Sunday 29 April 2007

Kolb's Learning Silo

I started sketching at the conference. Started thinking about the limitations of Kolb's reflective cycle.

Here's the point when I thought..well, his cycle assumes we all learn on our own when in fact...it's a social process - it should be a network, not a circle...
















I thought how this really ought to work in relation to my work with staff - the fact that in order to support them probably, I should have a really good understanding of their practice. Then I thought...well understanding their practice involves understand the theory behind their practice. At the same time my practice should definitely be having an impact on their practice (if I'm doing my job successfully), and then I thought, well, actually, in order for them to undertstand what I'm trying to achieve, in order for my training to influence their practice they really need to understand where I'm coming from - staff need to understand more about the theory behind my practice. Only thing I missed off here is the link between my own theory and practice and their own theory and practice...the drawing should be squared off.

In relation to Kolb, and because drawing this in 3D would be pretty tough..I'm suggesting that theory = reflection + abstraction, practice = experimentation + action













Then I thought...well I'm sure staff see both their theory and their practice as influencing students..so let's stick the students into this diagram....
















I can't quite remember what I thought about next...but I know I drew and arrow to show there's a gap between the Learning Technologists and what they're doing and what the students are doing. I remember thinking about whether there should be a link between my own practice, and a students' practice. I'm not sure about this....my resonsibilities are primarily towards the support of staff, not students.





At the time I made a note "need to fill in this gap I think". But now I'm not so sure.











Then I thought...well actually, lecturers theory and practice is very much influenced by subject matter experts. I know I am! And in fact - shouldn't students have access to the same SMEs? I drew this new Kolb...net-like thing (I decide it would be a bit too complicated to start drawing in all the other informal influences that takes place in our everyday lives, amongst family and friends, media).

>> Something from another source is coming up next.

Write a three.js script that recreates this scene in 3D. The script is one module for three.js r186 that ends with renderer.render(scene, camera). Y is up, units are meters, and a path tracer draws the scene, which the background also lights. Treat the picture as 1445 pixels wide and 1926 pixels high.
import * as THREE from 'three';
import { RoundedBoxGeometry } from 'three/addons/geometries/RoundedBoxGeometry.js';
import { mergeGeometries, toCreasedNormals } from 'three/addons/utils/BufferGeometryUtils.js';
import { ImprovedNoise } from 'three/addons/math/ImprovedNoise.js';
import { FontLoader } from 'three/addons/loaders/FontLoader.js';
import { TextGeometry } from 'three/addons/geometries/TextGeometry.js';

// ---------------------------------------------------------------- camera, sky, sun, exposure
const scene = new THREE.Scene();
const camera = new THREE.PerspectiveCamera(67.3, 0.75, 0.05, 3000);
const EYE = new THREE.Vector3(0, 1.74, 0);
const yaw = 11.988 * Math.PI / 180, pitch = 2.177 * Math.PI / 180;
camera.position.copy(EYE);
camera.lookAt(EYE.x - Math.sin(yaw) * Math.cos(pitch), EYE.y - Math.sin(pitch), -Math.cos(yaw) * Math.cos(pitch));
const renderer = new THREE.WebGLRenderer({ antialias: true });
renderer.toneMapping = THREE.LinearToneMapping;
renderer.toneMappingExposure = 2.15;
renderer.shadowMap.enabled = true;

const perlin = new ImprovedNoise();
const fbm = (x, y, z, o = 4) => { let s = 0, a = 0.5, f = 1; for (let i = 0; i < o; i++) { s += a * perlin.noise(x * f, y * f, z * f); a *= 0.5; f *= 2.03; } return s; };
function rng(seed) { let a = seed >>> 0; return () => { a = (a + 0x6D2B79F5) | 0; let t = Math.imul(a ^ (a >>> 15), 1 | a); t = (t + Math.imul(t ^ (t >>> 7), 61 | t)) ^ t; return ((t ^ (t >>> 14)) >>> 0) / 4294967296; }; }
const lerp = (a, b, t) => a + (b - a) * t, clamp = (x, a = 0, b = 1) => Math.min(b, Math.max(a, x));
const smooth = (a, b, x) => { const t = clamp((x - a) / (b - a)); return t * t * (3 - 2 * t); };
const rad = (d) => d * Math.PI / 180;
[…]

Not sure if my practice and student practice should be joined still. What would this entail? Theory and practice of SMEs should influence my theory and practice. at the moment it's only theory that has an impact according to my diagram. Again, surely SMEs theory should influence student theory and practice. I didn't get around to drawing in this relationship either....

Diagram is starting to look a bit 3D here don't you think? a kind of pyramid..















Then I thought...where are we at the moment - how does this network look at the moment?

I came up with this. so many gaps! My theory and practice connect (increasingly so but even then, could be improved - a dotted line). Staff theory and practice closely related. My practice informs staff practice (but I'd say again this is a dotted line). staff practice informs students understanding of theory but does it really effect their practice? Well, yes perhaps within the university in the sense that students might learn skills relevant to their study but what about outside it? Do they live and breathe what they learn? I don't think so which is why I didn't connect staff practice and student practice. I think actually staff theory informs student theory..not sure why I didn't draw in this line. Student theory and practice - again should be a dotted line - takes time for students to see relationship between theory and practice. I'm only just getting to grips with it.

Not sure how useful all this is - how useful is it to work this out? Well, I suppose it's useful in the sense that I think as Learning Technologists, part of our role is looking at how learning technologies can support these networks, helping staff understand how we can create these. It's a key concept. Of which there are probably a few which at the moment we're not really communicating. At the moment we're just saying "here's how to upload a document" But the problem is that if the university as a whole doesn't support this approach, what does that mean for me?



It probably means I need to change my approach - and I need to know how much leeway I have in my role. I need to walk the talk, even if it's on a really small scale.

BUT the thing I need to remember as well, something I was reminded of by Stephen Downe's on his logical fallacies site, is that this needs to be done with sensitivity. You can't just storm in and reject everything that's gone before, everyone's existing ideas. Need to be gentle.

2 comments:

David Andrew said...

I like that a lot - it reminds me of some work that the critical-learning group did on reflection some time ago - I'm going to share it with them and see what they think. We thought that the separateness of the stages was problematic - particularly reflection which doesn't exist by itself. In our research on reflection we found that people who said that they found reflection important for learning were split - for some it was social for others it was solitary, they also differed on lots of other fundamental aspects too.

didn't get on the leadership course said...

I've just had a chat with my brother about this - he's a researcher in maths and programming. He said that he finds his MA students spend much too long talking to each other about a problem and it hinders their progress. He finds that conversations don't help him work his way through problems.